- _EXERCISE DETAILS_:
Locate each line below that includes "More" and reproduce it.

- _ENTRIES SUPPLIED_:
━━━━━━

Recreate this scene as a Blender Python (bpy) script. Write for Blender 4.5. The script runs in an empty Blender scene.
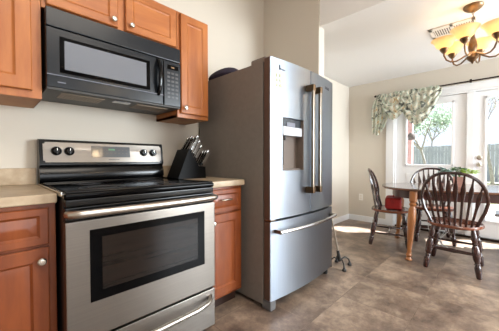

━━━━━━

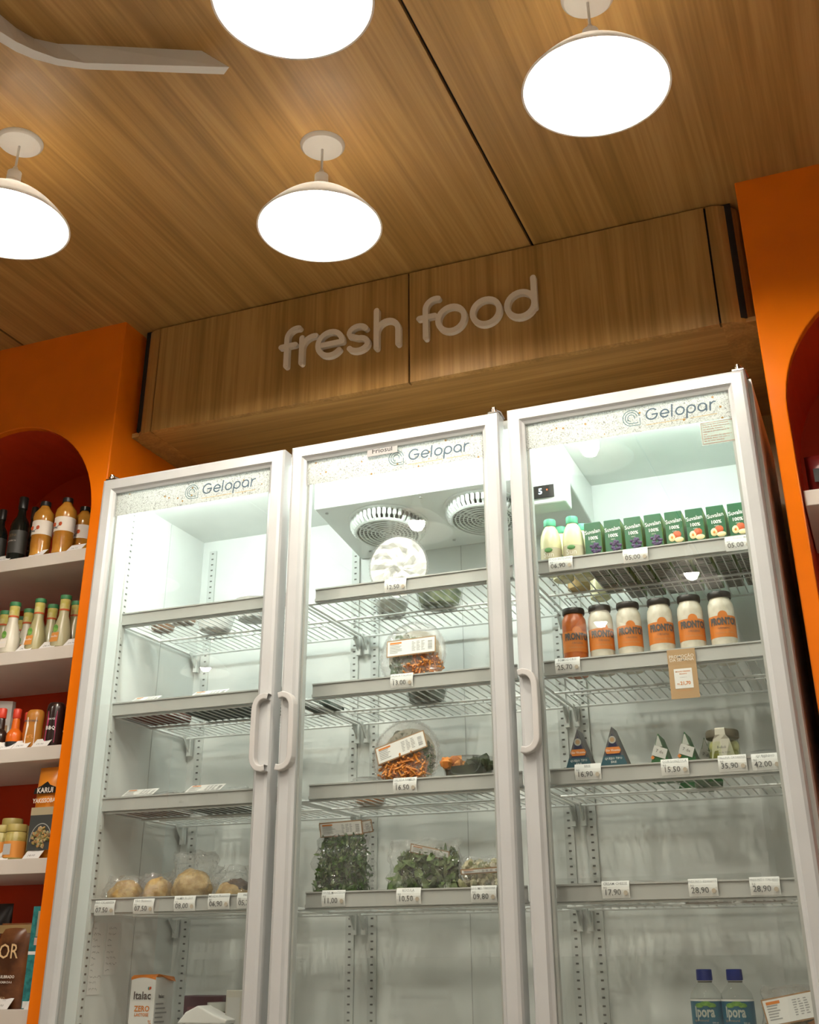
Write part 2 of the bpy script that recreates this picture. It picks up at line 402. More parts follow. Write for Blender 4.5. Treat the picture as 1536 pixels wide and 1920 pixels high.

━━━━━━

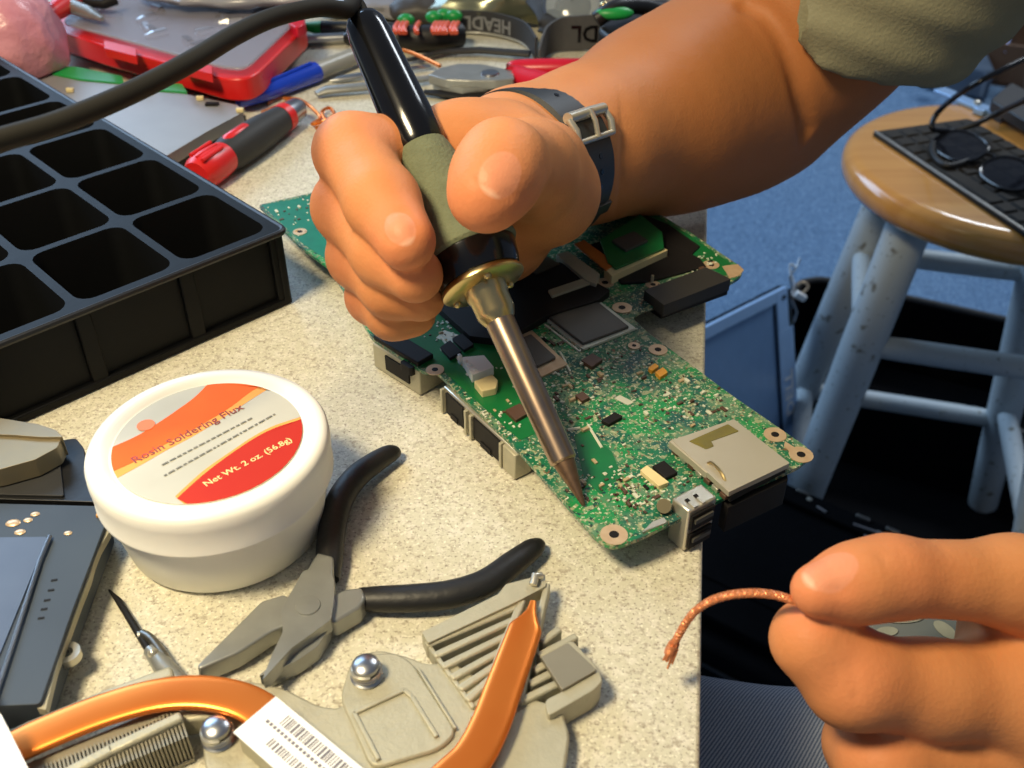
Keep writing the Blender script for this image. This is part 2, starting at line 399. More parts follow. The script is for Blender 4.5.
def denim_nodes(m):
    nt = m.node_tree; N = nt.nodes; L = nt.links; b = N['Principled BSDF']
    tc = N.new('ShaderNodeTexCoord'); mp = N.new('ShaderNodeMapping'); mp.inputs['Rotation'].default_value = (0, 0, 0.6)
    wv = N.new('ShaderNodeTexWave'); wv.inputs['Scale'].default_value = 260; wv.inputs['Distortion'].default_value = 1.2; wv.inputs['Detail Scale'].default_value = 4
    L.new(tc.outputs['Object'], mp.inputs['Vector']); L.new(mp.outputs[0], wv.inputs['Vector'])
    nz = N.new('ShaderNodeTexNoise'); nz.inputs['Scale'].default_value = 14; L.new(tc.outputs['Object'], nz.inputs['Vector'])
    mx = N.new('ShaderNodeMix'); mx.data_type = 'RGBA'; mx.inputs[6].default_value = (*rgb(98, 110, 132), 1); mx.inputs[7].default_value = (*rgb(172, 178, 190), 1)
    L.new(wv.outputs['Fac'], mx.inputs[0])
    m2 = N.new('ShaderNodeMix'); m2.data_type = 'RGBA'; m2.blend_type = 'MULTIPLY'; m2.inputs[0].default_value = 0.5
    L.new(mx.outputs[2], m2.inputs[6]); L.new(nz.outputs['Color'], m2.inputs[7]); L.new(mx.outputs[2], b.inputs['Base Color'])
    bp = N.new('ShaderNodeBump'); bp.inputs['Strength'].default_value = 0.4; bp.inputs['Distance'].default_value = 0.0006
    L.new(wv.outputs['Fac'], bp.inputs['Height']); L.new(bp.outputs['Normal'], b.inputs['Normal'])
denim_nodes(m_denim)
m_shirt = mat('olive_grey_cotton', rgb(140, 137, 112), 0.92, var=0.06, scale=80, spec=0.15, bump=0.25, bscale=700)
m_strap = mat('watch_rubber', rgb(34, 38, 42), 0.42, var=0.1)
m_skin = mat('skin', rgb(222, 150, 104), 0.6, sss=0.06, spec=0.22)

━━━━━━

- _IN RESPONSE_:
Write part 2 of the bpy script that recreates this picture. It picks up at line 402. More parts follow. Write for Blender 4.5. Treat the picture as 1536 pixels wide and 1920 pixels high.
Keep writing the Blender script for this image. This is part 2, starting at line 399. More parts follow. The script is for Blender 4.5.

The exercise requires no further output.